-- Stated task --
The records below hold pictures; please leave those out and retype the rest exactly.

-- Given records --
- - -
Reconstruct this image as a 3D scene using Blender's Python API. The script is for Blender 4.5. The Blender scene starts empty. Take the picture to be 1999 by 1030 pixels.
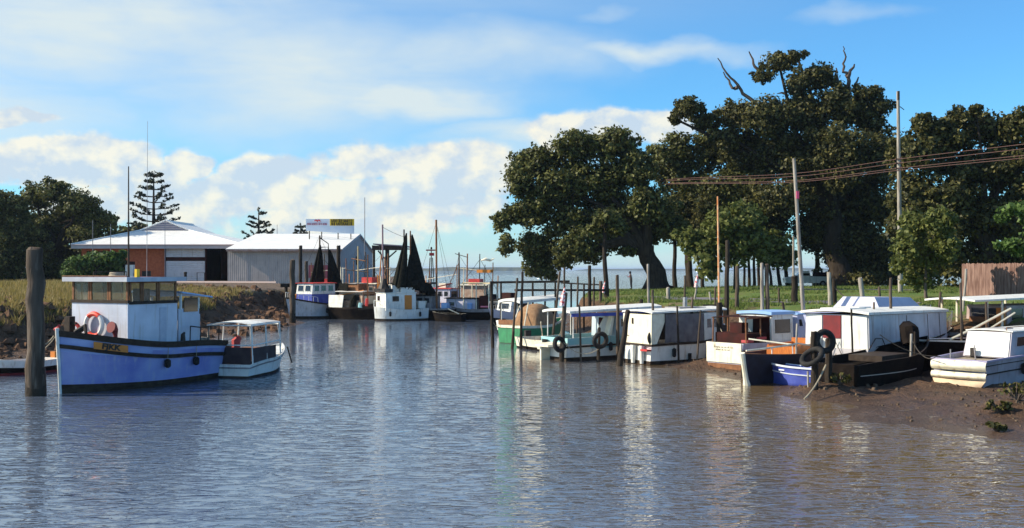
import bpy, bmesh, math, random
import numpy as np
from mathutils import Vector, Matrix
R = math.radians
PI = math.pi
scene = bpy.context.scene
COL = scene.collection
F = 2100.0; CX = 999.5; HY = 526.0; CAMZ = 4.0

def W(px, py, d):
    """world point seen at photo pixel (px,py) at distance d along the view axis"""
    return Vector(((px-CX)/F*d, d, CAMZ-(py-HY)/F*d))
def X(px, d): return (px-CX)/F*d

# ---------------------------------------------------------------- materials
MATS = {}
def mat(name, col, rough=.6, col2=None, nscale=3.0, namt=.5, bump=0., bscale=20., spec=.3, metal=0., stretch=(1,1,1), detail=4, lo=.35, hi=.65, streak=None, ribs=None):
    if name in MATS: return MATS[name]
    m = bpy.data.materials.new(name); m.use_nodes = True
    nt = m.node_tree; n = nt.nodes; l = nt.links
    b = n['Principled BSDF']
    b.inputs['Roughness'].default_value = rough
    b.inputs['Metallic'].default_value = metal
    b.inputs['Specular IOR Level'].default_value = spec
    b.inputs['Base Color'].default_value = (*col, 1)
    tc = n.new('ShaderNodeTexCoord')
    mp = n.new('ShaderNodeMapping'); mp.inputs['Scale'].default_value = stretch
    l.new(tc.outputs['Object'], mp.inputs['Vector'])
    if col2 is not None:
        no = n.new('ShaderNodeTexNoise'); no.inputs['Scale'].default_value = nscale; no.inputs['Detail'].default_value = detail
        l.new(mp.outputs[0], no.inputs['Vector'])
        mr = n.new('ShaderNodeMapRange'); mr.inputs['From Min'].default_value = lo; mr.inputs['From Max'].default_value = hi
        mr.inputs['To Max'].default_value = namt*2 if namt <= .5 else 1
        l.new(no.outputs['Fac'], mr.inputs['Value'])
        mx = n.new('ShaderNodeMix'); mx.data_type = 'RGBA'
        mx.inputs['A'].default_value = (*col, 1); mx.inputs['B'].default_value = (*col2, 1)
        l.new(mr.outputs[0], mx.inputs['Factor'])
        out = mx.outputs['Result']
        if streak:   # vertical rust / weed runs
            mp2 = n.new('ShaderNodeMapping'); mp2.inputs['Scale'].default_value = (5, 5, .5)
            l.new(tc.outputs['Object'], mp2.inputs['Vector'])
            n2 = n.new('ShaderNodeTexNoise'); n2.inputs['Scale'].default_value = 1.6; n2.inputs['Detail'].default_value = 5
            l.new(mp2.outputs[0], n2.inputs['Vector'])
            m2 = n.new('ShaderNodeMapRange'); m2.inputs['From Min'].default_value = .56; m2.inputs['From Max'].default_value = .74; m2.inputs['To Max'].default_value = .8
            l.new(n2.outputs['Fac'], m2.inputs['Value'])
            mx2 = n.new('ShaderNodeMix'); mx2.data_type = 'RGBA'; mx2.inputs['B'].default_value = (*streak, 1)
            l.new(out, mx2.inputs['A']); l.new(m2.outputs[0], mx2.inputs['Factor'])
            out = mx2.outputs['Result']
        l.new(out, b.inputs['Base Color'])
    if bump:
        no = n.new('ShaderNodeTexNoise'); no.inputs['Scale'].default_value = bscale; no.inputs['Detail'].default_value = 5
        l.new(mp.outputs[0], no.inputs['Vector'])
        bp = n.new('ShaderNodeBump'); bp.inputs['Strength'].default_value = bump; bp.inputs['Distance'].default_value = .05
        l.new(no.outputs['Fac'], bp.inputs['Height']); l.new(bp.outputs[0], b.inputs['Normal'])
    if ribs:   # plank seams or corrugation: (axis, scale, strength)
        wv = n.new('ShaderNodeTexWave'); wv.bands_direction = ribs[0]; wv.inputs['Scale'].default_value = ribs[1]; wv.inputs['Distortion'].default_value = .25; wv.inputs['Detail'].default_value = 2
        wv.wave_profile = 'SIN' if ribs[1] > 1.2 else 'SAW'
        l.new(tc.outputs['Object'], wv.inputs['Vector'])
        bp2 = n.new('ShaderNodeBump'); bp2.inputs['Strength'].default_value = ribs[2]; bp2.inputs['Distance'].default_value = .04
        l.new(wv.outputs['Fac'], bp2.inputs['Height'])
        if bump: l.new(bp.outputs[0], bp2.inputs['Normal'])
        l.new(bp2.outputs[0], b.inputs['Normal'])
    MATS[name] = m
    return m

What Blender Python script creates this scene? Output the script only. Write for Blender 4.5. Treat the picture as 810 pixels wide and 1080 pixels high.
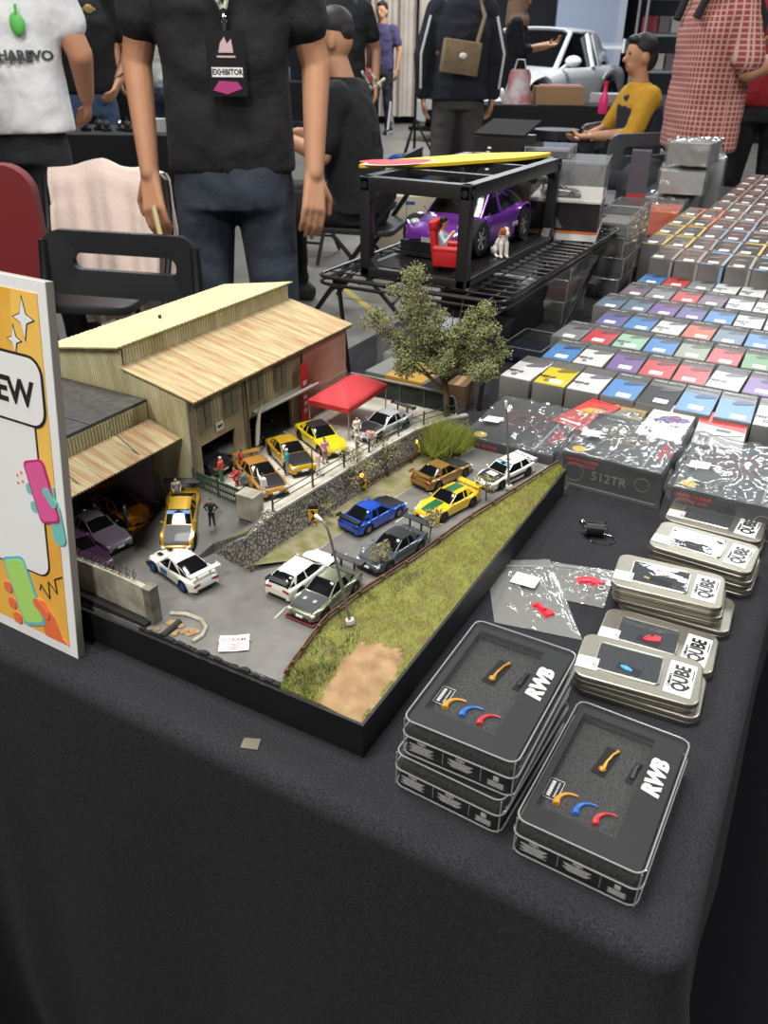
- - -
-- Full response --
Reconstruct this image as a 3D scene using Blender's Python API. The script is for Blender 4.5. The Blender scene starts empty. Take the picture to be 1999 by 1030 pixels.
import bpy, bmesh, math, random
import numpy as np
from mathutils import Vector, Matrix
R = math.radians
PI = math.pi
scene = bpy.context.scene
COL = scene.collection
F = 2100.0; CX = 999.5; HY = 526.0; CAMZ = 4.0

def W(px, py, d):
    """world point seen at photo pixel (px,py) at distance d along the view axis"""
    return Vector(((px-CX)/F*d, d, CAMZ-(py-HY)/F*d))
def X(px, d): return (px-CX)/F*d

# ---------------------------------------------------------------- materials
MATS = {}
def mat(name, col, rough=.6, col2=None, nscale=3.0, namt=.5, bump=0., bscale=20., spec=.3, metal=0., stretch=(1,1,1), detail=4, lo=.35, hi=.65, streak=None, ribs=None):
    if name in MATS: return MATS[name]
    m = bpy.data.materials.new(name); m.use_nodes = True
    nt = m.node_tree; n = nt.nodes; l = nt.links
    b = n['Principled BSDF']
    b.inputs['Roughness'].default_value = rough
    b.inputs['Metallic'].default_value = metal
    b.inputs['Specular IOR Level'].default_value = spec
    b.inputs['Base Color'].default_value = (*col, 1)
    tc = n.new('ShaderNodeTexCoord')
    mp = n.new('ShaderNodeMapping'); mp.inputs['Scale'].default_value = stretch
    l.new(tc.outputs['Object'], mp.inputs['Vector'])
    if col2 is not None:
        no = n.new('ShaderNodeTexNoise'); no.inputs['Scale'].default_value = nscale; no.inputs['Detail'].default_value = detail
        l.new(mp.outputs[0], no.inputs['Vector'])
        mr = n.new('ShaderNodeMapRange'); mr.inputs['From Min'].default_value = lo; mr.inputs['From Max'].default_value = hi
        mr.inputs['To Max'].default_value = namt*2 if namt <= .5 else 1
        l.new(no.outputs['Fac'], mr.inputs['Value'])
        mx = n.new('ShaderNodeMix'); mx.data_type = 'RGBA'
        mx.inputs['A'].default_value = (*col, 1); mx.inputs['B'].default_value = (*col2, 1)
        l.new(mr.outputs[0], mx.inputs['Factor'])
        out = mx.outputs['Result']
        if streak:   # vertical rust / weed runs
            mp2 = n.new('ShaderNodeMapping'); mp2.inputs['Scale'].default_value = (5, 5, .5)
            l.new(tc.outputs['Object'], mp2.inputs['Vector'])
            n2 = n.new('ShaderNodeTexNoise'); n2.inputs['Scale'].default_value = 1.6; n2.inputs['Detail'].default_value = 5
            l.new(mp2.outputs[0], n2.inputs['Vector'])
            m2 = n.new('ShaderNodeMapRange'); m2.inputs['From Min'].default_value = .56; m2.inputs['From Max'].default_value = .74; m2.inputs['To Max'].default_value = .8
            l.new(n2.outputs['Fac'], m2.inputs['Value'])
            mx2 = n.new('ShaderNodeMix'); mx2.data_type = 'RGBA'; mx2.inputs['B'].default_value = (*streak, 1)
            l.new(out, mx2.inputs['A']); l.new(m2.outputs[0], mx2.inputs['Factor'])
            out = mx2.outputs['Result']
        l.new(out, b.inputs['Base Color'])
    if bump:
        no = n.new('ShaderNodeTexNoise'); no.inputs['Scale'].default_value = bscale; no.inputs['Detail'].default_value = 5
        l.new(mp.outputs[0], no.inputs['Vector'])
        bp = n.new('ShaderNodeBump'); bp.inputs['Strength'].default_value = bump; bp.inputs['Distance'].default_value = .05
        l.new(no.outputs['Fac'], bp.inputs['Height']); l.new(bp.outputs[0], b.inputs['Normal'])
    if ribs:   # plank seams or corrugation: (axis, scale, strength)
        wv = n.new('ShaderNodeTexWave'); wv.bands_direction = ribs[0]; wv.inputs['Scale'].default_value = ribs[1]; wv.inputs['Distortion'].default_value = .25; wv.inputs['Detail'].default_value = 2
        wv.wave_profile = 'SIN' if ribs[1] > 1.2 else 'SAW'
        l.new(tc.outputs['Object'], wv.inputs['Vector'])
        bp2 = n.new('ShaderNodeBump'); bp2.inputs['Strength'].default_value = ribs[2]; bp2.inputs['Distance'].default_value = .04
        l.new(wv.outputs['Fac'], bp2.inputs['Height'])
        if bump: l.new(bp.outputs[0], bp2.inputs['Normal'])
        l.new(bp2.outputs[0], b.inputs['Normal'])
    MATS[name] = m
    return m

What Blender Python script creates this scene? Output the script only. Write for Blender 4.5. Treat the picture as 810 pixels wide and 1080 pixels high.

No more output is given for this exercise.